Amerika'nın Sesi'nde yer alan habere göre Berman, Atilla’nın iki milyon dolarlık teminat karşılığında kefaletle serbest bırakılıp tutuksuz yargılanma talebini, tarafları dinledikten sonra önceki gün reddetmişti.

Hakim Berman, Atilla’nın kefaletiyle ilgili verdiği karar sonrasında yaptığı açıklamada, Sarraf davasında siyasilerin araya girmesinden duyduğu endişe ve rahatsızlığı dile getirdi. Berman, Türk ve ABD hükümetlerinin Sarraf ve Atilla’nın yargılanmadan Türkiye’ye iadesi için mahkeme dışında çeşitli girişimlerde bulunduğunu belirterek, mahkeme dışında gelişen bu girişimlerden kaygı duyup, rahatsız olduğunu söyledi.

Atilla’nın avukatı Cathy Fleming, hakim Berman’ın açıklamalarına itiraz ederek, “Biz bu tür girişimlerde bulunmadık. Türk hükümet yetkilileriyle görüşmedik. Biz bu tür girişimlerin bir parçası olmadık” dedi.

Mahkemeye gönderilen yazılı başvuruda Atilla’nın İran’a uygulanan ABD ve uluslararası ambargonun delinmesinde Sarraf'a yardım ettiği belirtilirken, Atilla'nın davanın düşürülmesiyle ilgili başvurusunun 7 Eylül'de yapılacak duruşmada karara bağlanması bekleniyor.

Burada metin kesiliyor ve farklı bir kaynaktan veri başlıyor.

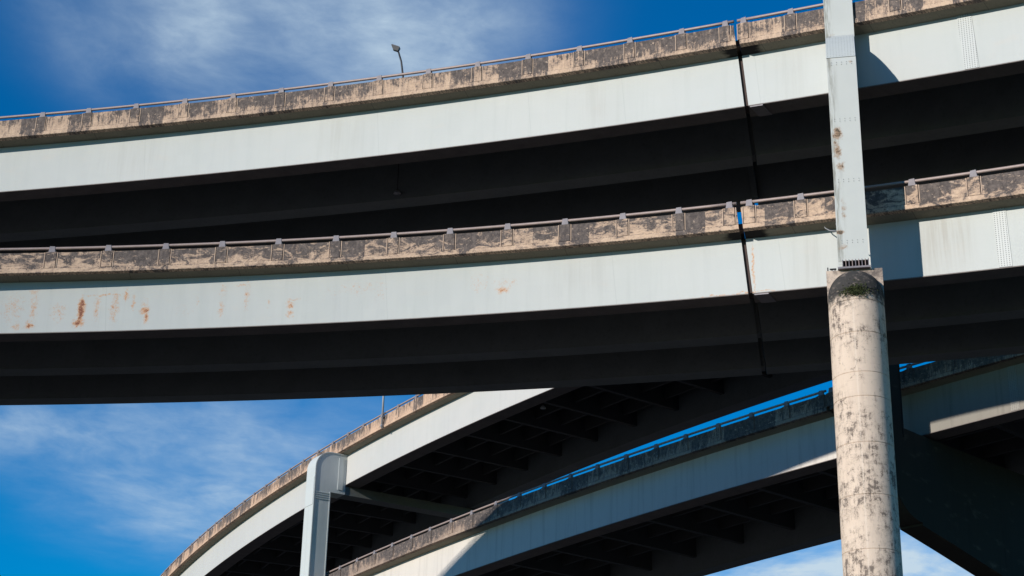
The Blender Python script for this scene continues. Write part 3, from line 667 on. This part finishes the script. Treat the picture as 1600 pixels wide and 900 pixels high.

'2 MİLYON DOLAR TAHVİL, TEMİNATSIZ TEMİNATTIR'

Savcılık iki milyon dolarlık tahvil karşılığındaki teminata itiraz gerekçesini şöyle ifade etmişti: “Atilla, kendisi ile eşi tarafından imzalanacak ve Türkiye’de mal varlıkları ve nakitleriyle güvence altına alınmış 2 milyon dolarlık tahvili kefalet karşılığı olarak önermektedir. Ancak Türkiye’de bulunan mülk, ABD mahkemesinde bir tahvil için gerçek bir teminat değildir. Dolayısıyla, Atilla’nın kefalet için önerdiği 2 milyon dolar, teminatsız bir teminattır. Ayrıca Atilla’nın mahkemeye sunduğu iki milyon dolarlık tahvil kaçma riskini de hafifletmiyor.”

Atilla'nın mal varlıklarını güvence olarak gösterdikten sonra karşılığında alacağı 2 milyon dolarlık tahvili makhemeye kefalet olarak gösterme talebini reddeden Hakim Berman, Sarraf'ın avukatları eski New York Belediye Başkanı Rudolph Giuliani ve eski Amerika Adalet Bakanı Michael Mukasey’in rollerini daha önce de sorgulamıştı.

Amerika'nın Sesi'nde yer alan habere göre Hakim Berman, Giuliani ve Mukasey’in ve bağlı oldukları hukuk kuruluşlarının Türk ve ABD hükümetine bağlı hangi kuruluşlara ne tür hizmet verdiğini sormuş, Giuliani’nin ortağı olduğu şirketin ABD’de Türkiye adına lobicilik faaliyetleri yürütmesi ise çıkar çatışması iddialarını gündeme getirmişti.

Giuliani, Sarraf davasındaki amaçlarının Amerika’nın güvenlik çıkarları doğrultusunda, Türkiye ile ABD arasında “Sarraf lehine” bir anlaşma sağlamak olduğunu da dile getirerek Sarraf’a yöneltilen suçlamaların niteliğine bakılmaksızın, Türkiye’nin önemli bir müttefik olarak görülmesi gerektiğini ve ABD’nin ulusal güvenlik çıkarları nedeniyle iki ülkenin de davanın diplomatik yollardan çözülmesine yakın durduklarını belirtmişti.

Amerika'nın Sesi'nde yer alan haberde Cumhurbaşkanı Erdoğan ve eski Adalet Bakanı Bekir Bozdağ’ın Sarraf davasıyla ilgili yaptığı açıklamalar ve ABD’li hükümet yetkilileriyle davayla ilgili görüşmeler hakim Berman’ın Türk siyasilerin de mahkemesine siyasi baskı yaptığı algısını güçlendirdiği öne sürüldü.